I Wear Sunglasses For Apocalypse sono un trio torinese attivo dal 2022 e l’omonimo disco, qui raccontato, è il loro debutto.
I riferimenti sonori sono il post-rock e quel metal a tinte ambient che hanno segnato la fine degli anni 90 e i primi dieci anni del millennio in corso.
Il primo riferimento che mi viene in mente sono i primi Mogwai, non solo per la musica, ma anche per il nome del progetto: simpatico e nichilista allo stesso tempo.
Nonostante siamo di fronte ad una band che suona col tipico assetto chitarra, basso e batteria (+ tastiere, ma pochine pochine), l’effetto è molto più stratificato e complesso, andando a pescare a scenari ambient, piuttosto che rock.
I riff si ripetono in maniera ossessiva fino ad aperture più o meno energiche, ma mai maleducate.

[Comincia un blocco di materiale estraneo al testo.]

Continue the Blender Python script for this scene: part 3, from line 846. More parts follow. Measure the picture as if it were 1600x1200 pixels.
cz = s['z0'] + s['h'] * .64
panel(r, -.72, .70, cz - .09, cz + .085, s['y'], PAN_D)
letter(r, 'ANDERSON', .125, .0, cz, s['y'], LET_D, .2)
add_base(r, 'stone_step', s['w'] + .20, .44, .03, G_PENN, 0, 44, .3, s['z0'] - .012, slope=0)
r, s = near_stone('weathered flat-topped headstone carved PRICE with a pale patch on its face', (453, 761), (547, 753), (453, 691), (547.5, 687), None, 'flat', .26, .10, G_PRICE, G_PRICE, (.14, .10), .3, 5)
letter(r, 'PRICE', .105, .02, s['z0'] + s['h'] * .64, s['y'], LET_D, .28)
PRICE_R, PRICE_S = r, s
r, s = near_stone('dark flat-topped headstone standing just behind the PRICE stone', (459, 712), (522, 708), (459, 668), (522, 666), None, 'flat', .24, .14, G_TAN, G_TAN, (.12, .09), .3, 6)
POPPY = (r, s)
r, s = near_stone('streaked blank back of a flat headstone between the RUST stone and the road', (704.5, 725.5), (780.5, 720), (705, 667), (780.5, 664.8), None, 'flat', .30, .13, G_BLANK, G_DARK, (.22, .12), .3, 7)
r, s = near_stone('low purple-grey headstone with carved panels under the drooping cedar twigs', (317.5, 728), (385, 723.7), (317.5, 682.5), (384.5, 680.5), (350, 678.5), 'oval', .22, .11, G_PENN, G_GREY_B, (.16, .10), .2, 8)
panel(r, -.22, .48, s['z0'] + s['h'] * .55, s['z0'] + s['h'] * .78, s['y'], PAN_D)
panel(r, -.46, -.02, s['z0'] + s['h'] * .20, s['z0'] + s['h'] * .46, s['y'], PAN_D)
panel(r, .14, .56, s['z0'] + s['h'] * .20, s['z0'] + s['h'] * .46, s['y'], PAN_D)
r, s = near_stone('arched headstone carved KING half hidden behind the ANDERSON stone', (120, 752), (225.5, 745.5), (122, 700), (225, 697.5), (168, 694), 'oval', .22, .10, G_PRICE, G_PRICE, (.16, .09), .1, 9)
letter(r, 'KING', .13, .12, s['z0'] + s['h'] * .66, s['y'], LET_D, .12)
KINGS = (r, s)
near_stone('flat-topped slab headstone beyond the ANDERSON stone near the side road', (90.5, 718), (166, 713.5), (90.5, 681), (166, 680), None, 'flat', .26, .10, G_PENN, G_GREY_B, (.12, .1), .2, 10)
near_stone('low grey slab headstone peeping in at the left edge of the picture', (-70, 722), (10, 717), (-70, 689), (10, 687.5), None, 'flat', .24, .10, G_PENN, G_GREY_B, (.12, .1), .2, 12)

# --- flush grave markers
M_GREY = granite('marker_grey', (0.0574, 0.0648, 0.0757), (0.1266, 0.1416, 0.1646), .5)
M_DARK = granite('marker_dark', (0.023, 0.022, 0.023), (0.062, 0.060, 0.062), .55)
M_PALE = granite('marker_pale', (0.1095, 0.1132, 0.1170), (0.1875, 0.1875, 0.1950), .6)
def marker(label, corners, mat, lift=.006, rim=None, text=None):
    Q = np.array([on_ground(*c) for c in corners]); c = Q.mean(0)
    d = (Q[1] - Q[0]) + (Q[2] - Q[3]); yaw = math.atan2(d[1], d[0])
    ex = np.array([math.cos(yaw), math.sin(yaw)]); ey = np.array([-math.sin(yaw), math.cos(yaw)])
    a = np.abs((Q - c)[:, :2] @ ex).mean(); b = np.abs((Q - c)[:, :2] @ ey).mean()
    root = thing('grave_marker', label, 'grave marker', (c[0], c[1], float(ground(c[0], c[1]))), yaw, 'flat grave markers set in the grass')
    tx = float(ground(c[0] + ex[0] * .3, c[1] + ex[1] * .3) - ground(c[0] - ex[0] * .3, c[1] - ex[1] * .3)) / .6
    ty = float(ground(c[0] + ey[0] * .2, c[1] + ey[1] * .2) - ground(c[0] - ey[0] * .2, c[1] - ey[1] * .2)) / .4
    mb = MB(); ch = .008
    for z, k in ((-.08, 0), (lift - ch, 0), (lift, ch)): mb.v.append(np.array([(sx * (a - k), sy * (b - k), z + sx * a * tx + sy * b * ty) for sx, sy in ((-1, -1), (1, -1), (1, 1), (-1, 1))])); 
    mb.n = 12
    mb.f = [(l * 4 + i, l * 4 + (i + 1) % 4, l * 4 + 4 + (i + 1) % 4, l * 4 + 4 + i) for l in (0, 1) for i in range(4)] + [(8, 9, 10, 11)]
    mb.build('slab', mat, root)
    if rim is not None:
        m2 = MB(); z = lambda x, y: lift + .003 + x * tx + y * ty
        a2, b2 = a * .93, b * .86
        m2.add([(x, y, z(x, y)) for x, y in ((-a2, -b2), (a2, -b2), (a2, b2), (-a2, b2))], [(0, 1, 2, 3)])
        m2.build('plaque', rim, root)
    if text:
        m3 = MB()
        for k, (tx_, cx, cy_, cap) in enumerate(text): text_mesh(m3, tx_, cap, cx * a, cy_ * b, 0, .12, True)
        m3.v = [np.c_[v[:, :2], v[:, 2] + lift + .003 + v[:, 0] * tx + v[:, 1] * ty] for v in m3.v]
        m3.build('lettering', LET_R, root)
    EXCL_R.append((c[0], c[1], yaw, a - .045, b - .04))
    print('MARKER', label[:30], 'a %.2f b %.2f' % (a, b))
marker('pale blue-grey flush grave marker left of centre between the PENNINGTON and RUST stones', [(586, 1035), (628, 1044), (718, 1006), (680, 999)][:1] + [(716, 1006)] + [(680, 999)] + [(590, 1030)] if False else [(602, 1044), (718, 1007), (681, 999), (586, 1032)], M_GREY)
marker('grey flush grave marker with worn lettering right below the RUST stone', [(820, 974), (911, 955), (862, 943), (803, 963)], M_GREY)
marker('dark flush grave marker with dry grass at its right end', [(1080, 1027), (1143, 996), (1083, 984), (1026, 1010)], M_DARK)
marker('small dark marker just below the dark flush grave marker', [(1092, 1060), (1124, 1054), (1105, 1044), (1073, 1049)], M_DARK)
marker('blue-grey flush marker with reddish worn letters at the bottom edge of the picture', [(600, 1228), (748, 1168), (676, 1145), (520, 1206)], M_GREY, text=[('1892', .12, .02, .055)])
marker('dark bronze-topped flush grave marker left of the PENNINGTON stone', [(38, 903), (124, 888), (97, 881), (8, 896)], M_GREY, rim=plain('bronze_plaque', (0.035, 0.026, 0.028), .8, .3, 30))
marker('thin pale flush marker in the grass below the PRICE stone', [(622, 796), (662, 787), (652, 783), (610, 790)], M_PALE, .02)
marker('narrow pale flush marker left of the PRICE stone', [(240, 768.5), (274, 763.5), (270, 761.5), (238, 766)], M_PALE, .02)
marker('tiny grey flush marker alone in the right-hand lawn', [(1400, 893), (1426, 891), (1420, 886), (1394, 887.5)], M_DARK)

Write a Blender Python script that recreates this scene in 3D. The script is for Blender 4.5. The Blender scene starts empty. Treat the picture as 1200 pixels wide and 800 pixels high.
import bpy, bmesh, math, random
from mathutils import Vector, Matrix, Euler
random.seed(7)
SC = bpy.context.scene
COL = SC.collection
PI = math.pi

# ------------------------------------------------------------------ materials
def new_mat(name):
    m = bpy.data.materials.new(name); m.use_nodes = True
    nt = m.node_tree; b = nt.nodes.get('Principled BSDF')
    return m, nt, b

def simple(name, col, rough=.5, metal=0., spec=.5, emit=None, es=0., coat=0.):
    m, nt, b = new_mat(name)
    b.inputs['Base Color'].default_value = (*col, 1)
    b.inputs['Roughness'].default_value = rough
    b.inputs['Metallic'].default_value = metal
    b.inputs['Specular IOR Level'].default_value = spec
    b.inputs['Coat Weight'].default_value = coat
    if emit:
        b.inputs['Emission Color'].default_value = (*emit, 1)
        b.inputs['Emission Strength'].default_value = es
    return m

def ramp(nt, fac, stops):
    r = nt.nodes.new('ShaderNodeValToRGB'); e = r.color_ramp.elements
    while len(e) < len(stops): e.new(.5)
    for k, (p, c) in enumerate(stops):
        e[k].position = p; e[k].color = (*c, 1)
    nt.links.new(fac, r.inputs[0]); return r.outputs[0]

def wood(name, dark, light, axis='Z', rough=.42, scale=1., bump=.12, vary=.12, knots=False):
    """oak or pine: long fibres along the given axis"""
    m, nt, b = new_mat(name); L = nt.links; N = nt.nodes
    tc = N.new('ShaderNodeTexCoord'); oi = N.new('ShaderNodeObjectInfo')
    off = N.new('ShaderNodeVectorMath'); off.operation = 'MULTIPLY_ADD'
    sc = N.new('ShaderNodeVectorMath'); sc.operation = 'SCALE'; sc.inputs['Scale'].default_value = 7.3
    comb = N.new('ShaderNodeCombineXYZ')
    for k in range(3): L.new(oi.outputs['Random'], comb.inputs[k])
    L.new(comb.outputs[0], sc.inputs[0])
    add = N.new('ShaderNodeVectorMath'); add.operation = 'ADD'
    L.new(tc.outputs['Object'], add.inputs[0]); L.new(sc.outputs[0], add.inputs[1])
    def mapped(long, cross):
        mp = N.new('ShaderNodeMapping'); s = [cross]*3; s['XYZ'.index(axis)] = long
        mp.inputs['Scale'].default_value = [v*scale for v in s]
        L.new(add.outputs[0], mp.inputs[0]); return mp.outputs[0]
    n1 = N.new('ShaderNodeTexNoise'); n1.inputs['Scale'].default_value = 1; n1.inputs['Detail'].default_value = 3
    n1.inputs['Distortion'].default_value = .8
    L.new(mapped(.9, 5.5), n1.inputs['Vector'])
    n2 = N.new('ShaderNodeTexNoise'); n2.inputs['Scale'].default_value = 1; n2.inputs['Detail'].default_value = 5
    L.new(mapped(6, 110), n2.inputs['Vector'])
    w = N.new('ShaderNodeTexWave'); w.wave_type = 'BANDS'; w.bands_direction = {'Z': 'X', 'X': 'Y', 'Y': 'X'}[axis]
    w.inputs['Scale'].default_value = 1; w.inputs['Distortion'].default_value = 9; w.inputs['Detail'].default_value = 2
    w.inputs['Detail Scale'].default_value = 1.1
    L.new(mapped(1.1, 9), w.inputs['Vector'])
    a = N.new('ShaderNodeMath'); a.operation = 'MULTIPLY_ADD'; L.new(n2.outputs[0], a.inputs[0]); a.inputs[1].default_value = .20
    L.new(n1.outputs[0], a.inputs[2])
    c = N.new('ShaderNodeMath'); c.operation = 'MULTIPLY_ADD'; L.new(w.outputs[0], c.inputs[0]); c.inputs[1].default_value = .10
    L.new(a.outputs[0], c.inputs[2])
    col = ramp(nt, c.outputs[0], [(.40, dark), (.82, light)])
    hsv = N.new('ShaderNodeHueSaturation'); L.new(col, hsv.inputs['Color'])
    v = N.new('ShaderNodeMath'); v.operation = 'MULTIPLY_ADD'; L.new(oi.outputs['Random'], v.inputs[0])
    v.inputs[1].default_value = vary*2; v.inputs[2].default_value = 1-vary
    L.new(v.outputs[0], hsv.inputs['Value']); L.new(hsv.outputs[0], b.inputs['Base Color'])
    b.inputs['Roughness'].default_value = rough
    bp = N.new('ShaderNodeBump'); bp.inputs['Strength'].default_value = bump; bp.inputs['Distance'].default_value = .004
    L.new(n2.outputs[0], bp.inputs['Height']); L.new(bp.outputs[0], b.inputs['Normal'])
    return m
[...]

E’ musica matura, suonata da persone mature. Certamente non siamo di fronte ad una proposta né originale, né con un bagaglio tecnico fuori dalla norma. Mi arriva una certa urgenza espressiva e capacità di creare atmosfere nello stile dei Russian Circles meno metal.
L’utilizzo della batteria come strumento, non solo ritmico, ma capace di dire la propria nel fraseggio è un altro elemento distintivo.
Purtroppo, la produzione risulta, però, un poco anemica. Infatti, l’energia che i musicisti incanalano in lunghe ascese e discese dinamiche non esplode mai del tutto. Mi chiedo se questo non sia, invece, un effetto voluto. Tenere coscientemente il livello di tensione costante potrebbe essere un’altra interpretazione di una musica, che si presta ad essere vissuta visceralmente e introiettata con la dovuta calma.
Umori ed emozioni a parte, la musica dei nostri raggiunge l’apice compositivo con l’arabeggiante “Rub’ al-Khali” (il nome dell’impenetrabile deserto arabico). L’incedere del pezzo è atipico per il post-rock: i pattern di batteria sono i gioielli del pezzo. Tutti, infatti, sono ben calibrati, dinamici, mai asetticamente ritmici. I colpi sono tanti e tutti assestati con consapevolezza e convinzione.
A conti fatti questo esordio è un disco piacevole e che racchiude qualche inaspettata sorpresa, anche se, in generale, manca del guizzo per renderlo ottimo.